After making the tough decision that declaring bankruptcy is the right option for you, you have one more difficult decision to make: should I file for Chapter 7 bankruptcy or Chapter 13 bankruptcy?
Chapter 7 bankruptcy is also known as liquidation bankruptcy. In the case of Chapter 7 bankruptcy, you do not simply reorganize your debt and come up with a payment plan - you sell off your valuable assets in order to pay some of your debts, and then the majority of your debts are completely forgiven. Many people chose Chapter 7 bankruptcy because it is faster, simpler, and does not involve ongoing payments. In addition, most debts are forgiven, with the usual exceptions of student loans, recent taxes, and back child support.
Unlike Chapter 13 bankruptcy, it is possible to lose your house when filing for Chapter 7 bankruptcy; however, many Chapter 7 filers are able to keep their primary property. To file for Chapter 7 bankruptcy, you must not have a regular, substantial paycheck that can be used toward your debt - most people who have jobs when they file for bankruptcy must opt for the Chapter 13 option.

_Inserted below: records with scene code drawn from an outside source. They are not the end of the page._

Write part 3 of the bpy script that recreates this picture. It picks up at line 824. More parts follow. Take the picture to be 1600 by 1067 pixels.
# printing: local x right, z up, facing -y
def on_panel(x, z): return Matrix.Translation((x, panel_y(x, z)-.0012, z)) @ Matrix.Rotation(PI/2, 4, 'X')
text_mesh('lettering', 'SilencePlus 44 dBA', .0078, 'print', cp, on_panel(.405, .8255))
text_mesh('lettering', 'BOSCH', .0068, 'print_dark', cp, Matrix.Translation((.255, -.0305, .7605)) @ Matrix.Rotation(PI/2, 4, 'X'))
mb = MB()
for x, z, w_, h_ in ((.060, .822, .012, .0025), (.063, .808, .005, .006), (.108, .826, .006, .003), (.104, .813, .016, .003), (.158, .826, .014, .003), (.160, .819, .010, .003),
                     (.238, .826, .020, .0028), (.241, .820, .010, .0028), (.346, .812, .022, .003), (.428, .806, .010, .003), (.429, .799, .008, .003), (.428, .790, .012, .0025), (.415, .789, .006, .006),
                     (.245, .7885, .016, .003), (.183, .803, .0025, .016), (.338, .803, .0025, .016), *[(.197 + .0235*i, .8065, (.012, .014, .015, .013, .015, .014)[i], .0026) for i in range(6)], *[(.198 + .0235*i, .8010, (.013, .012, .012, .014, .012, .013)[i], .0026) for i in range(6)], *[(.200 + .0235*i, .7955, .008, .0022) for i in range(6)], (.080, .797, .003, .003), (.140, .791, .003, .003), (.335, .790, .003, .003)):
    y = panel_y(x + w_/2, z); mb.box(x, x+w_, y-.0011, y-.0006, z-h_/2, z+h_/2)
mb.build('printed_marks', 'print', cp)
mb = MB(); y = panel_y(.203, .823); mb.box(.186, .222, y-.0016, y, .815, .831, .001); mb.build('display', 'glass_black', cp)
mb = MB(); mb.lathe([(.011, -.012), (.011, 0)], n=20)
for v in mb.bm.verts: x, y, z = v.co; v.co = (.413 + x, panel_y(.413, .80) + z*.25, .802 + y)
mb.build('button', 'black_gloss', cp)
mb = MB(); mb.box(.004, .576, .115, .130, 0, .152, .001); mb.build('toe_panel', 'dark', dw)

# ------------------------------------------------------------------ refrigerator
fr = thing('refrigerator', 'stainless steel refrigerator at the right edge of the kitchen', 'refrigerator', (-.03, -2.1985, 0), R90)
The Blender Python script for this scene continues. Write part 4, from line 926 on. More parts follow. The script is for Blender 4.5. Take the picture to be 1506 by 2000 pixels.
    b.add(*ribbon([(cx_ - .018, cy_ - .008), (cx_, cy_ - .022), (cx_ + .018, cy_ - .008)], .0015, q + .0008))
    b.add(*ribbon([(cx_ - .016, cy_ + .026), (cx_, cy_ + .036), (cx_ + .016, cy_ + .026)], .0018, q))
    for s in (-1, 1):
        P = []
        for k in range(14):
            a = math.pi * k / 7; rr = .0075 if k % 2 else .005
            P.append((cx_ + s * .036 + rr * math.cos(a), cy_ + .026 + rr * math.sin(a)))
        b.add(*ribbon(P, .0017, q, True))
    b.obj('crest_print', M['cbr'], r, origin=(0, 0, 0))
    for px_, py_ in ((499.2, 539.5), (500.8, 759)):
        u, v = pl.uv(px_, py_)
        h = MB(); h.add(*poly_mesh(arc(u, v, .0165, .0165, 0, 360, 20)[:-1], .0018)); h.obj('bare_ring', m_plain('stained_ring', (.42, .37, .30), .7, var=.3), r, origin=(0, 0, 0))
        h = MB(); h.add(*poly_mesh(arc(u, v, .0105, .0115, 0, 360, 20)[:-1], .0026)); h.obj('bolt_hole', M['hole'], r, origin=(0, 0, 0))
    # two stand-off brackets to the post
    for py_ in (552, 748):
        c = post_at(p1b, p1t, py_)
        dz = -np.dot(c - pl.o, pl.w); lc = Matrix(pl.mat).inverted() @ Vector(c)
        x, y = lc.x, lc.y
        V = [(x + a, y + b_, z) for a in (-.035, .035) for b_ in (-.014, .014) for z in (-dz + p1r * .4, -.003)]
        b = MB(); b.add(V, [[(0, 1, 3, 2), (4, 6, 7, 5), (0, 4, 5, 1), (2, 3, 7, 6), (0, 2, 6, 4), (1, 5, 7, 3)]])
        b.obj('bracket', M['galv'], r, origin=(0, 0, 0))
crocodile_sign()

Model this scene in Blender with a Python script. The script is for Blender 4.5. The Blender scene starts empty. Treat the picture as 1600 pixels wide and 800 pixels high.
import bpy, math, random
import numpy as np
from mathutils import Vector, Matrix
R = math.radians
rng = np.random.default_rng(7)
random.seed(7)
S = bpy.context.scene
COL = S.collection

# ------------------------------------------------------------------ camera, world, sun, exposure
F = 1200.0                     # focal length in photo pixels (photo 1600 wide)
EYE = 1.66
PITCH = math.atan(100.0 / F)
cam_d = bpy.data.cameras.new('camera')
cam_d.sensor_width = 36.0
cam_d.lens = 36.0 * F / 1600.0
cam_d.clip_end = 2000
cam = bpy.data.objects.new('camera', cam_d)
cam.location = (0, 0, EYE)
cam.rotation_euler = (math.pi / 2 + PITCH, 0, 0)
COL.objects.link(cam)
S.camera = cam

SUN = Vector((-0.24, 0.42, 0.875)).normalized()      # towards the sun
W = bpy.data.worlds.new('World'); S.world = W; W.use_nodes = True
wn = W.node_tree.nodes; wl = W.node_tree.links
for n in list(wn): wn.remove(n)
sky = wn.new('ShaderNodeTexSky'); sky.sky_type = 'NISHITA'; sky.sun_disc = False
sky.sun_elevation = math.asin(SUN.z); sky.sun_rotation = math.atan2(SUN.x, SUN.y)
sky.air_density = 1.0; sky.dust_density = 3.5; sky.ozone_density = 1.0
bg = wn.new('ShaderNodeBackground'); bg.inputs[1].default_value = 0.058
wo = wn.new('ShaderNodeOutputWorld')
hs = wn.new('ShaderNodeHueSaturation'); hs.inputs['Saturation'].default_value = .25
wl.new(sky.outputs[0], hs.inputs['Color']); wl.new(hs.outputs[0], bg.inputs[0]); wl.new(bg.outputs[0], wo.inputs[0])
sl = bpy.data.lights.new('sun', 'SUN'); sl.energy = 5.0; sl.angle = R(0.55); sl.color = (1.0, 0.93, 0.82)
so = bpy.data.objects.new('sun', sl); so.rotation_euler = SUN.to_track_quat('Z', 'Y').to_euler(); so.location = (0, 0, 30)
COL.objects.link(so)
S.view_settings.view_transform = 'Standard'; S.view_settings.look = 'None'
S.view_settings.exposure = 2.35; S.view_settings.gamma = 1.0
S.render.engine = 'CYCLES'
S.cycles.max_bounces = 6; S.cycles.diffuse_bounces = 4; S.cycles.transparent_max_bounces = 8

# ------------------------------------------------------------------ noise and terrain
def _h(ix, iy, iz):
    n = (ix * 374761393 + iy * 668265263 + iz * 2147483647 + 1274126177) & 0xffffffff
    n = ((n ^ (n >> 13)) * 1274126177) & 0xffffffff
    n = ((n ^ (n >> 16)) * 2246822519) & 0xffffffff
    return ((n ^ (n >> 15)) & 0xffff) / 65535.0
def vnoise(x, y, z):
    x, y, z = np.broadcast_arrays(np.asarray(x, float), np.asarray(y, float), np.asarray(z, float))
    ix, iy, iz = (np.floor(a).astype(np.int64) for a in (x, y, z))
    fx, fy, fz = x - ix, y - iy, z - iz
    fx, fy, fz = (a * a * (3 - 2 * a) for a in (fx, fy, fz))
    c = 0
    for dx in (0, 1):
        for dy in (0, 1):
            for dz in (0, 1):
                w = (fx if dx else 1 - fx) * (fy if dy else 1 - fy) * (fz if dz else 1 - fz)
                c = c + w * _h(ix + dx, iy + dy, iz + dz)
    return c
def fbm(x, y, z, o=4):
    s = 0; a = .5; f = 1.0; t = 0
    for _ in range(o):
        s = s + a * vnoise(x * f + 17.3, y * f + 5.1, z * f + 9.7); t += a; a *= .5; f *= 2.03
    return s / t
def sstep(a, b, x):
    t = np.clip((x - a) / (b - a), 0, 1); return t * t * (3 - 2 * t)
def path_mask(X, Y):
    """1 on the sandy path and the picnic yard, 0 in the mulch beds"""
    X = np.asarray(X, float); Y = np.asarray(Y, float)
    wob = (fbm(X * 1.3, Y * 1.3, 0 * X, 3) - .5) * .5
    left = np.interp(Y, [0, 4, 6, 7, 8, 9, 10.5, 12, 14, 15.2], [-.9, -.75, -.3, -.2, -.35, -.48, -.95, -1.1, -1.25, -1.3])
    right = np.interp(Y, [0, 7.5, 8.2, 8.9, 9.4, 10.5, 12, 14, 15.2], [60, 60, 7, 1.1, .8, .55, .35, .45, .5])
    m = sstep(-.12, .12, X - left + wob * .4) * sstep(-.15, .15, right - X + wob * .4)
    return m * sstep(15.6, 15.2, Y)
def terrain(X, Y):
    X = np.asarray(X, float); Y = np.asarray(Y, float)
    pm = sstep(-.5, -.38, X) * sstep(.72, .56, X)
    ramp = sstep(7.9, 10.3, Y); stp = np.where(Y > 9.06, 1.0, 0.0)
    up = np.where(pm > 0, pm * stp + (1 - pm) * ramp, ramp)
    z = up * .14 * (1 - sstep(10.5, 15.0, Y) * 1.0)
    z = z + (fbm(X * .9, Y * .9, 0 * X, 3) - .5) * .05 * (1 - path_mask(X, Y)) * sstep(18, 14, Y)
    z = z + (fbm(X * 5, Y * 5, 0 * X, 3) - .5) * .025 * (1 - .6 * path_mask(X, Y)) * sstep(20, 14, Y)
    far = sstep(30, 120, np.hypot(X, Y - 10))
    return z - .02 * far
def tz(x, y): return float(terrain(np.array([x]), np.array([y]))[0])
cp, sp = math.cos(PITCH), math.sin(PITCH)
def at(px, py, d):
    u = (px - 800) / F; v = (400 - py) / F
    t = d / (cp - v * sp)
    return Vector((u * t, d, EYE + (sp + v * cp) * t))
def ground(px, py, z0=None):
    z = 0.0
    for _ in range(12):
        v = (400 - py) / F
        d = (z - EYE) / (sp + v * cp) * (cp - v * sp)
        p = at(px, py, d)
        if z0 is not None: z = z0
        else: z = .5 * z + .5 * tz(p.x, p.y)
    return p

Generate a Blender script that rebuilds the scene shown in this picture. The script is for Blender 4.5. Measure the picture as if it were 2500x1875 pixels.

In general, Chapter 7 bankruptcy is an optimal choice for those with little regular income, few large assets that they wish to keep, and more debt then they would be able to pay off in a five-year time frame. It is also the optimal choice for businesses who wish to shut their doors and sell their inventory in order to pay off debts. Chapter 7 bankruptcy is not optimal for those who have a relatively large paychek or for those who have significant property that they would like to protect during their bankruptcy.